THE meeting at the Mansion House on Monday to call for protection of Christian minorities in the Near East was much more fully reported in the Press than recent experience had led us to expect. The Daily Telegraph, which has consistently supported the cause of the Armenian people, devoted a whole column to it, and there were excellent summaries in the Times and the Morning Post. This is essentially a matter in which publicity is of the first importance. Only so long as the public is ignorant of the unparalleled cruelties of the Turkish Government during the war and of the recent massacres by the Kemalists can the British or French Governments, in pursuance of political ends, restore to the Turk power over Christian communities.

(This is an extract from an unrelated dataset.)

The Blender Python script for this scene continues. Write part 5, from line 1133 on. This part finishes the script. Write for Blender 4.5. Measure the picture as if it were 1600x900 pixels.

Had the public understood the implications of the so-called Angora Treaty, there would have been a fierce outcry. The French Government, which, with the British, promised security and independence to Armenia, and had actually accepted a mandate for the administration of Cicilia, under which it was bound to protect the inhabitants, has now agreed to hand back to the Kemalists the very territory to which Christian survivors had been bidden to resort for safety. Are Christian people to remain dumb and inactive whilst their brethren in Asia Minor are exposed to the peril of utter extermination?

 

Sobriety on the increase

December 23rd, 1921.


SIR ARTHUR HOLBROOK, M.P., contributed to the Evening Standard on Tuesday some statistics relating to inebriety. They show unmistakably that sobriety is increasing in England, and Sir Arthur would like to inscribe that particular fact on a Christmas card and send it with the compliments of the season to all misguided people who have been misleading London magistrates lately. The figures for Greater London for the year ending October 16 show twenty-one thousand convictions for drunkenness, as compared with twenty-five thousand in a corresponding period last year and with nearly fifty thousand in 1913. The ratio of improvement is much the same in other large towns, the only exception being Carlisle, which, as our readers know, is the one town in the kingdom under State supervision. It was selected for an experiment in so-called temperance methods, and the result would seem to be that it has the distinction of increased drunkenness.